I would say the service costs are sort of tale of two cities. On the heavy oil side, and primary heavy oil in particular, we’re starting to see pressure there, sort of continue in trucking costs and some of these service costs. On the gas side, we’re seeing obviously fracking costs are coming down and gas drilling rigs, which tend to be the deeper rigs, we’re seeing rates come down on the softness there. In Horizon and some of the major projects there, we are starting to see some pressure in some components, but interestingly, there’s – it’s sort of a mixed response; sum is nothing yet. John Herrlin – Societe Generale: Okay.
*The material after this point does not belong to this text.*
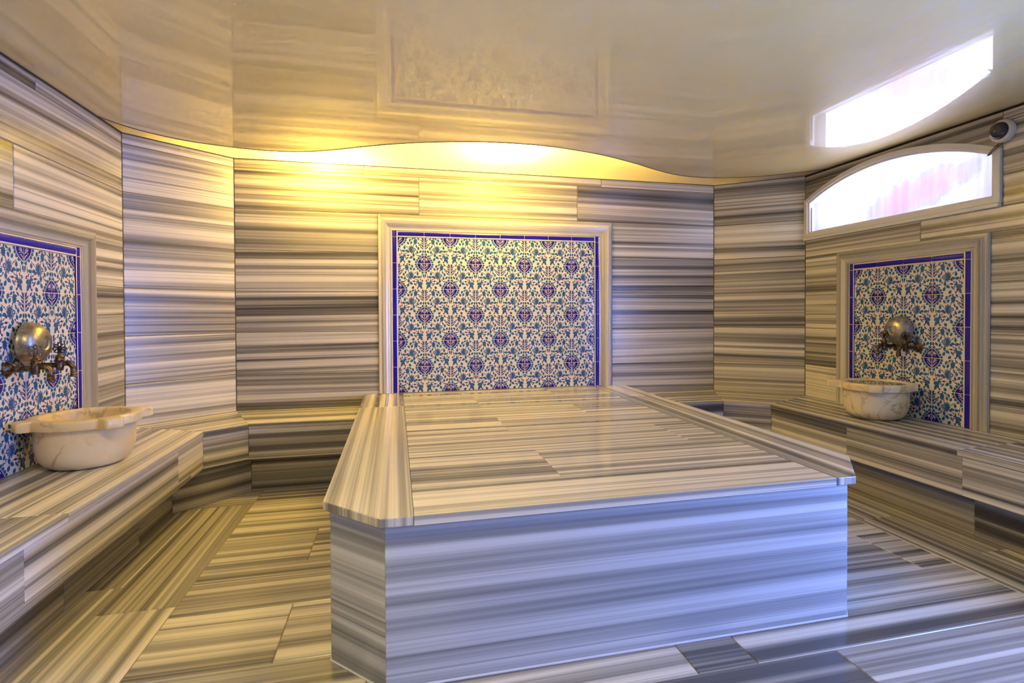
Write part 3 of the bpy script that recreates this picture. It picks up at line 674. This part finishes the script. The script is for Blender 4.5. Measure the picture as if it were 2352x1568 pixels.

Last one for me is just housekeeping with Doug, some of the companies in the U.K. are announcing third quarter or fourth quarter P&A deferred tax charges. Do you have any sense of what yours may be?
Yeah. I think we mentioned in our notes but it’s looking like it’ll be about $58 million. John Herrlin – Societe Generale: Okay. Thanks. I missed that. Thank you.
Thank you. There are no further questions. I would like to turn the conference back over to you, Mr. Langille.
Thank you very much, operator, and thank you, everyone, for attending our call. As usual, if you have further questions with us, do not hesitate to contact our Investor Relations department and have a very good day. Thank you.
Thank you. Ladies and gentlemen, your conference has now ended. All callers are asked to hang up their lines at this time and thank you, for your participation.